Wouldn’t they prefer to be at home? It was nearly Christmas, and many soldiers thought about home and peace. Some had received packages from their families filled with holiday offerings. The royal families of Britain and Germany had shipped gifts to their troops. Germany had sent Christmas trees to their men on the front lines. 

It was Christmas eve! Men were homesick! They missed their family. Then the magic of Christmas happened. All along the trenches, remarkable things began to happen.

Amidst a terrible war, men willed the fighting to stop, even if only for a few hours. The soldiers participated in the unofficial truces that Christmas in 1914. 

The soldiers then heard singing! Singing! It was coming from the enemy’s side of No Man’s Land! One of the lads who knew German said, “It’s a Christmas carol.” Soon, it seemed, every German voice joined in. When the Germans finished singing, what did the Allied forces – Belgium, France, and Britain do? They sang right back in several tongues. “God Rest Ye Merry, Gentlemen” most of them knew variations of that song. 

As if in a competition, another faint sound of singing cut through the frosty air. “Stille Nacht, heilige Nacht” The soldiers from British forces recognized the tune. A smile spread across the soldiers faces and they knew the lines. It was “Silent Night.” And suddenly in two tongues one song filled the night sky. 

Then the soldiers noticed someone coming toward them. The front-line sentry called out, everyone aimed their rifles into the December darkness, but fortunately they did not have to open fire as they saw a most amazing sight!

A single German soldier walked across No Man’s Land. In one hand he held a white truce flag, in the other a Christmas tree shining with candles.

A few soldiers leapt from their trenches and rushed forward. They were so brave! But soon everyone from both sides was out there too.

It was all so new and strange; they were nervous at first. Before long, though, they were trading small gifts—chocolates, tins of meat, whatever they had to share. They then began showing one another photographs from home, they were no longer soldiers, no longer enemies. They were all just sons, brothers, husbands, fathers, friends – far away from their families and loved ones. 

One brought out an accordion, one other joined in on a violin, and another with a mouth organ.

For a brief time, the enemies stopped fighting and were friends. As many as 100,000 soldiers are estimated to have participated in what came to be known as the unofficial Christmas Truce. It was a grand human moment. They opened the presents and had dinner. 

It was a Christmas party they never thought they would have. 

They were all heroes. for just one night!

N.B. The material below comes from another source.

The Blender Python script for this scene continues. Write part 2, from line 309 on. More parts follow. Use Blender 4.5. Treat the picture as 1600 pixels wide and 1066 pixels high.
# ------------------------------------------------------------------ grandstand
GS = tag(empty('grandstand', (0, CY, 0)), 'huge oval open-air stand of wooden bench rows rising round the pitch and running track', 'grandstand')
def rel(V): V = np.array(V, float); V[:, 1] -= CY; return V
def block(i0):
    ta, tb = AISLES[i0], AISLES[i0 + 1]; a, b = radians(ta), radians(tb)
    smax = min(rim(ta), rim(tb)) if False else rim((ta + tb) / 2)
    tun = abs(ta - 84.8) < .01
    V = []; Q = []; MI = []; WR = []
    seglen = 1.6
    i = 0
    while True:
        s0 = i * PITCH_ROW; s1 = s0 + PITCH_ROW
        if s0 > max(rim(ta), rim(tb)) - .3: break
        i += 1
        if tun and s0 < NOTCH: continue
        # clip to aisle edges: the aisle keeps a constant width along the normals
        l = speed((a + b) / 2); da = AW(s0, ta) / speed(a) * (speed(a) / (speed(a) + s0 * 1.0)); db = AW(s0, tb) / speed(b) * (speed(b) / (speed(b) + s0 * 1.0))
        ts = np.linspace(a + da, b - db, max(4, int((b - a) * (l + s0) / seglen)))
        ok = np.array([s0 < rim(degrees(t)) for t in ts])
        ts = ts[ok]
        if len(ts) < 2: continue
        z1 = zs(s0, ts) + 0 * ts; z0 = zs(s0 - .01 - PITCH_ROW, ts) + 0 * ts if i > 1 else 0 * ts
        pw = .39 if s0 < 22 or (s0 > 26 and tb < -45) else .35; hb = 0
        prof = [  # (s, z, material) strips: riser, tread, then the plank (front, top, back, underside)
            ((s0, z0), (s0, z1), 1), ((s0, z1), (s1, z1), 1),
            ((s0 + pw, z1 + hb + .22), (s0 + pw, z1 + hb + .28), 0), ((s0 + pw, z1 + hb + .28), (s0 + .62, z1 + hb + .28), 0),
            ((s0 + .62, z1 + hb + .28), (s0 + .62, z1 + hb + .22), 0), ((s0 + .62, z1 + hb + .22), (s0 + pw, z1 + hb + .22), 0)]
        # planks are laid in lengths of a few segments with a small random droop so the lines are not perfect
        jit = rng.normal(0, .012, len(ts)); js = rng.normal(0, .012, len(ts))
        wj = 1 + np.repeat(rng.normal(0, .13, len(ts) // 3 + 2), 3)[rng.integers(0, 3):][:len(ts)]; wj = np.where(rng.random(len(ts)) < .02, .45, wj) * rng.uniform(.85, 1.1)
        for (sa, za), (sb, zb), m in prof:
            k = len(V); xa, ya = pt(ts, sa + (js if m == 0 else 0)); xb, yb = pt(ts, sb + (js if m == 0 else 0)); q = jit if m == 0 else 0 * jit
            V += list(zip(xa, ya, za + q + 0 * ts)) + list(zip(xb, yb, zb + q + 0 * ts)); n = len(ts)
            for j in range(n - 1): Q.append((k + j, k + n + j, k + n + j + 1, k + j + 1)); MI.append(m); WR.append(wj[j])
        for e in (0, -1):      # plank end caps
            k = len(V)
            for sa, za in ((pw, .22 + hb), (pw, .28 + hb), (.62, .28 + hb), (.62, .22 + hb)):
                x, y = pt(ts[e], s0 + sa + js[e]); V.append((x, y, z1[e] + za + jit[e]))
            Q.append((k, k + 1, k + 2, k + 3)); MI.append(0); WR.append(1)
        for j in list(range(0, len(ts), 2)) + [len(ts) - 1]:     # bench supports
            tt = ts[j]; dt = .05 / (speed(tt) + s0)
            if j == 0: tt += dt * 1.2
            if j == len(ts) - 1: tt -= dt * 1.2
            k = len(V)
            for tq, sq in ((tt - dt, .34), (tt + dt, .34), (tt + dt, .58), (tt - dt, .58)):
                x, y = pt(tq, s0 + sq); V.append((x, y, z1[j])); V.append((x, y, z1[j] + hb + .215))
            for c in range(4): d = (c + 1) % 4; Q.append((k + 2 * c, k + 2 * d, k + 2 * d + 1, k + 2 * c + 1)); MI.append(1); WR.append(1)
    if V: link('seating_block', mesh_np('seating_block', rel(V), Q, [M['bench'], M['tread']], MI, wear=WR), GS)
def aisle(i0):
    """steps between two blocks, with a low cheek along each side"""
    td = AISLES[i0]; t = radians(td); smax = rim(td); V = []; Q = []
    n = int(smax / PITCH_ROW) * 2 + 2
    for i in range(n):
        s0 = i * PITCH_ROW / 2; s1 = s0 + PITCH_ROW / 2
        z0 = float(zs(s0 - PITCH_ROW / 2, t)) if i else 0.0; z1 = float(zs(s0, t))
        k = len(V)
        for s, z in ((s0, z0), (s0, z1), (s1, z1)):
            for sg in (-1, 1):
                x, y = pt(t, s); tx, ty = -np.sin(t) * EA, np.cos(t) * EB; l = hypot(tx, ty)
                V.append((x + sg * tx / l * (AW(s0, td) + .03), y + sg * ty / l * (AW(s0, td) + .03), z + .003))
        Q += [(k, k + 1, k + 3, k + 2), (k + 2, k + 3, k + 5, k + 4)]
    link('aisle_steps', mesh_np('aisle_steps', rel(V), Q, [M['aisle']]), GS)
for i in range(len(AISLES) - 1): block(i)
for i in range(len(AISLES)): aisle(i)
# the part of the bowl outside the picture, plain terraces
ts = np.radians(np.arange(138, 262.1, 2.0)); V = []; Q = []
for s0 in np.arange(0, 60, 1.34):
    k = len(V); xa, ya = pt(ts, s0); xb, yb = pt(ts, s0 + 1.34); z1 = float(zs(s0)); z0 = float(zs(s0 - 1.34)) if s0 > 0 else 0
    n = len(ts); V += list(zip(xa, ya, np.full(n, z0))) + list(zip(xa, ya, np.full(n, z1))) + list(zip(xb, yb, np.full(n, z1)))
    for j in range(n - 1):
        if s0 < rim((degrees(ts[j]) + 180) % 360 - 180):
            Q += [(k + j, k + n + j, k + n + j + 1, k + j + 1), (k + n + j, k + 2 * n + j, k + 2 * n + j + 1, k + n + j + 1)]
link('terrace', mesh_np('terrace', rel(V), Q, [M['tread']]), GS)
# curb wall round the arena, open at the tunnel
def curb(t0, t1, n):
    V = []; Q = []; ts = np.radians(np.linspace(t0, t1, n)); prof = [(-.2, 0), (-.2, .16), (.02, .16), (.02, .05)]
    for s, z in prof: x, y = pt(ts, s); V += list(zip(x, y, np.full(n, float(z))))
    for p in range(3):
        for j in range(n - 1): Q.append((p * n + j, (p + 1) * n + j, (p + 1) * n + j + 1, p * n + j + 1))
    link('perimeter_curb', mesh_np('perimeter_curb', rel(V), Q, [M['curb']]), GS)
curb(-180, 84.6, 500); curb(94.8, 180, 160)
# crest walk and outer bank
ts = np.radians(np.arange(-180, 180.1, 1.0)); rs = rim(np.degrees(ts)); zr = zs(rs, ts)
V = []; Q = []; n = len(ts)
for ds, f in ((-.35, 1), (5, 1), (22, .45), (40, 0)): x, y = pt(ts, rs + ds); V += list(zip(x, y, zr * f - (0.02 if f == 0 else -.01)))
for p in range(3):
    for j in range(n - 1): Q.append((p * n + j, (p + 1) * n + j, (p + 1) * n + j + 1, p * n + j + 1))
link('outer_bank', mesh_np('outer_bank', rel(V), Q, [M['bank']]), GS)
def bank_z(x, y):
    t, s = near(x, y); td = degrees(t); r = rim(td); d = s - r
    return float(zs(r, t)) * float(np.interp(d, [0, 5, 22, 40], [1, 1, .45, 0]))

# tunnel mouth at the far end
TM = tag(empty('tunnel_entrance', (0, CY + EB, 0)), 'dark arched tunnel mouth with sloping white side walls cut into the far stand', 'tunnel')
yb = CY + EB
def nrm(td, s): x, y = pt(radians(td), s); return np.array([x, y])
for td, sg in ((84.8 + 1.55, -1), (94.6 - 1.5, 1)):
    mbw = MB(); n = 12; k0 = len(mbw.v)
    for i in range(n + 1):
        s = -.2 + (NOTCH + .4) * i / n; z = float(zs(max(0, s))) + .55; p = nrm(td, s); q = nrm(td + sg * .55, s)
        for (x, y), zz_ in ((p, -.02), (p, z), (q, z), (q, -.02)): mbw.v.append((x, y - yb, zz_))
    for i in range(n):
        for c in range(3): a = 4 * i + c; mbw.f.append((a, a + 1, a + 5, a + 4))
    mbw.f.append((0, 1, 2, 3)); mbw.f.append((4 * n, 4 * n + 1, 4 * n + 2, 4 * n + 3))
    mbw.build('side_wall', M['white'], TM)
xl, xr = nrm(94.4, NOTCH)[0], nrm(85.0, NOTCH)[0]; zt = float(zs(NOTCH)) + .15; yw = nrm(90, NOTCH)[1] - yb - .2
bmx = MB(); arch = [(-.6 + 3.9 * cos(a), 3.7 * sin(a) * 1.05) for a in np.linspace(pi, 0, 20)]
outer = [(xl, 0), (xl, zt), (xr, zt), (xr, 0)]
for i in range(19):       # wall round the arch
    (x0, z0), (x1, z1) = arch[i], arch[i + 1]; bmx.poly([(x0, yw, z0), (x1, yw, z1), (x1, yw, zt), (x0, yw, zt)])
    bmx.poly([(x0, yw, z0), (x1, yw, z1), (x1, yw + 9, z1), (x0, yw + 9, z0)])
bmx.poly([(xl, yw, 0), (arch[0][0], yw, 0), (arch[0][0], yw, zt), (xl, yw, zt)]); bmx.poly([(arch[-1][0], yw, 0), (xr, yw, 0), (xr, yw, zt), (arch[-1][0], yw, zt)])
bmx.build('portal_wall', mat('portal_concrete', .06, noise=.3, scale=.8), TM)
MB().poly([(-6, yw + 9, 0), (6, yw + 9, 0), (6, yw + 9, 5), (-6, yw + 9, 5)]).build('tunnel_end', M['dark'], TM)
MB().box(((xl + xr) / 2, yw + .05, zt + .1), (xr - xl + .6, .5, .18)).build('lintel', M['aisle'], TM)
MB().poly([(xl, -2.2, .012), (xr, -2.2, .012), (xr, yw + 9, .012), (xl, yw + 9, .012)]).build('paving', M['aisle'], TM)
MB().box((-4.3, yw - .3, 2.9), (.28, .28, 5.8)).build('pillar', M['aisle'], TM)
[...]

Christmas waves a magic wand over this world, and behold, everything is softer and more beautiful. – Norman Vincent Peale

References:

Christmas in the Trenches, a ballad by John McCutcheon’s 1984 album Winter Solstice

Christmas in the Trenches: The Christmas Truce of 1914 really happened. It was a series of events occurring along the front line that stretched over 400 miles, through eastern France, from the Belgian coast in the north to the Swiss border in the south. Alfred Anderson was the last known combatant who participated in the 1914 World War I Christmas Truce. Scotland’s last known World War I veteran died in November 2005.